His teammates appeared to draw strength from the way he was beating Duke's leader. Meanwhile, the Blue Devils didn't react well to seeing an opponent rally. They won 20 games by 20 points or more this year and seemed startled by Kentucky's refusal to die.

Smith, who has coached all year in the shadow of Rick Pitino, might have won over his critics by making sound personnel decisions in the critical stretch run.

Smith, aware his post game wasn't working against Duke's man-to-man, went to a smaller lineup in the comeback. He used Manhattan transfer Heshimu Evans at power forward, and Evans rewarded his faith with a 14-point, 11-rebound performance.

"Kentucky has great kids," said Duke coach Mike Krzyzewski. "They have amazing camaraderie. They're in unbelievable shape. They never lost their poise."

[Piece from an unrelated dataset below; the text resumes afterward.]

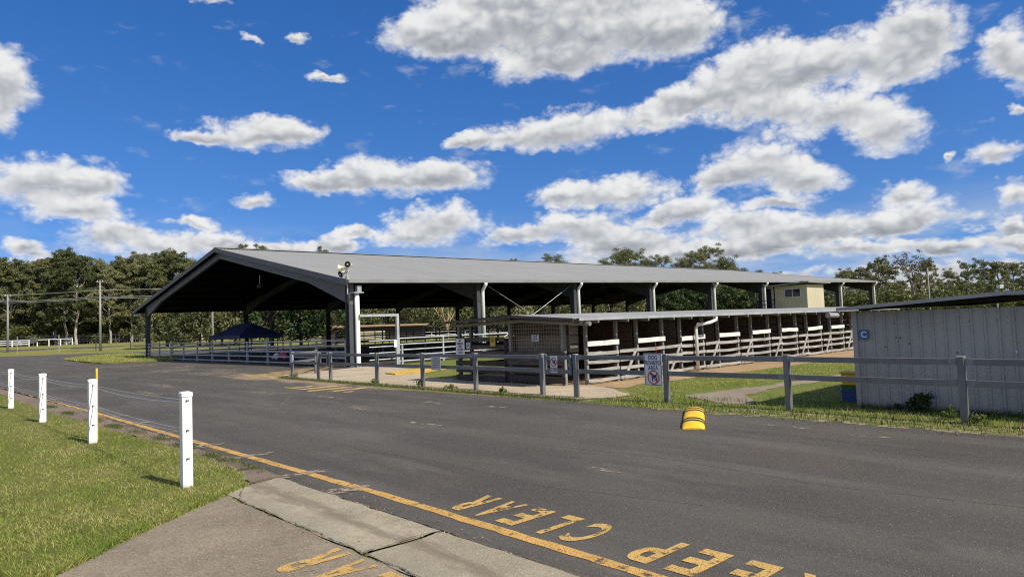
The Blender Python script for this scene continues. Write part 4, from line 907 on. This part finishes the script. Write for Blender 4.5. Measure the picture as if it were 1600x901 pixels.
# pens inside: dark pipe panels
for i, (pts, lab) in enumerate([([(19,36),(44,36)],'dark pipe pen rails nearest the road side of the shed'),([(44,31.5),(44,60)],'dark pipe pen rails crossing the shed in its middle'),([(30,50),(80,50)],'dark pipe pen rails below the shed ridge'),([(18,63.2),(80,63.2)],'dark pipe pen rails along the far long side of the shed'),([(58,31.5),(58,60)],'dark pipe pen rails crossing the far half of the shed')]):
    t = thing('pen_rails', lab, 'pen', (*pts[0],0), 'pipe pens inside the shed'); a, b = Vector(pts[0]), Vector(pts[1]); n = int((b-a).length/3)
    mb = MB()
    for k in range(n+1):
        q = a.lerp(b, k/n); mb = MB(); mb.bar((*q,0),(*q,1.75), .06, .06); part('post', mb, 'frame', t)
    for z in (1.72,1.45,1.15,.85,.55,.25): mb = MB(); mb.tube([(*a,z),(*b,z)], .03, 5); part('rail', mb, 'frame', t)
# navy gazebo, and the bundle lying behind the rails
t = thing('canopy_tent', 'navy blue pop up canopy standing inside the open gable end', 'canopy', (20.5,52.5,0))
a0, a1, b0, b1 = 18.2, 21.4, 48.6, 54.6; mb = MB(); pk0, pk1 = (19.8,50.4,2.62), (19.8,52.8,2.62)
e = [(a0,b0,1.72),(a1,b0,1.72),(a1,b1,1.72),(a0,b1,1.72)]
mb.face([e[0],e[1],pk0]); mb.face([e[1],e[2],pk1,pk0]); mb.face([e[2],e[3],pk1]); mb.face([e[3],e[0],pk0,pk1])
for i in range(4): p, q = e[i], e[(i+1)%4]; mb.face([p,q,(q[0],q[1],1.52),(p[0],p[1],1.52)])
part('canopy', mb, 'gaz', t, recalc=False)
for p in e: mb = MB(); mb.box((p[0]-.03,p[1]-.03,0),(p[0]+.03,p[1]+.03,1.7)); part('leg', mb, 'frame', t)
t = thing('cloth_bundle', 'pink cloth bundle lying on the shed floor behind the front rails', 'bundle', (17.8,40.8,0))
for nm, mt, c, r in (('pink_cloth','pink',(17.8,40.6,.42),.33),('white_cloth','white',(17.8,41.5,.32),.3)):
    mb = MB(); mb.tube([(c[0],c[1]-r*1.6,c[2]-.25),(c[0],c[1]-r*.8,c[2]),(c[0]+.05,c[1],c[2]+.08),(c[0],c[1]+r,c[2]-.1),(c[0],c[1]+r*1.7,c[2]-.28)], [.05,r*.7,r*.6,r*.5,.05], 9); part(nm, mb, mt, t, smooth=True)
mb = MB(); mb.box((17.4,39.8,.012),(18.3,42.2,.2)); part('pallet', mb, 'darkplank', t)
# ------------------------------------------------------------------ raised cream box beside the shed
t = thing('announcer_box', 'raised cream clad box with sliding window beside the shed', 'building', (58,26,0))
part('wall_front', ribwall((58,29.0),(58,26),2.05,4.25,.3,.012), 'cream', t, recalc=False)
part('wall_side', ribwall((58,26),(61.3,26),2.05,4.25,.3,.012), 'cream', t, recalc=False)
mb = MB(); mb.box((58.03,26.03,2.0),(61.28,28.98,4.24)); part('inner_wall', mb, 'cream', t)
mb = MB(); mb.hexa([(57.5,25.6,4.40),(61.9,25.6,4.36),(61.9,29.5,4.22),(57.5,29.5,4.22),(57.5,25.6,4.5),(61.9,25.6,4.46),(61.9,29.5,4.32),(57.5,29.5,4.32)]); part('roof', mb, 'roof', t)
mb = MB(); mb.box((58.0,28.9,2.05),(58.05,30.2,4.25)); part('wall_front', mb, 'cream', t)
w = MB()
for a, b in (((57.95,26.55,3.2),(58.0,28.0,3.25)),((57.95,26.55,3.9),(58.0,28.0,3.95)),((57.95,26.55,3.25),(58.0,26.6,3.9)),((57.95,27.95,3.25),(58.0,28.0,3.9)),((57.95,27.25,3.25),(58.0,27.3,3.9))): w.box(a, b)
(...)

He had been equally gracious and humble after the epic 1992 Kentucky-Duke NCAA clash. This wasn't quite as good as the Laettner game, but it's right up there.

I mean, when Shane Battier got ready to inbound the ball with 4.5 seconds left and Duke down by two -- with Kentucky not guarding him! -- who didn't have a flashback to Grant Hill and the last play of the '92 game?

Krzyzewski hadn't lost a regional final in seven tries before this. For Kentucky to come from 17 down in the final 10 minutes, well, it'll go down as one of the best comebacks in NCAA history.

This tournament never ceases to amaze. What did basketball lovers do right to get such an unending stream of terrific moments and stories? There's been more drama in the last 11 days than in the last 11 Super Bowls.

How can the Final Four possibly top this? Does anyone have a birthday coming up next weekend? And Wayne, how are you going to celebrate the regional title?

"I'm going to go home and relax and get ready for school tomorrow," Turner said with a laugh. "I can't celebrate. I'm glad now that everybody remembered my birthday. There's no better present than going to the Final Four.

"It's the greatest feeling in the world."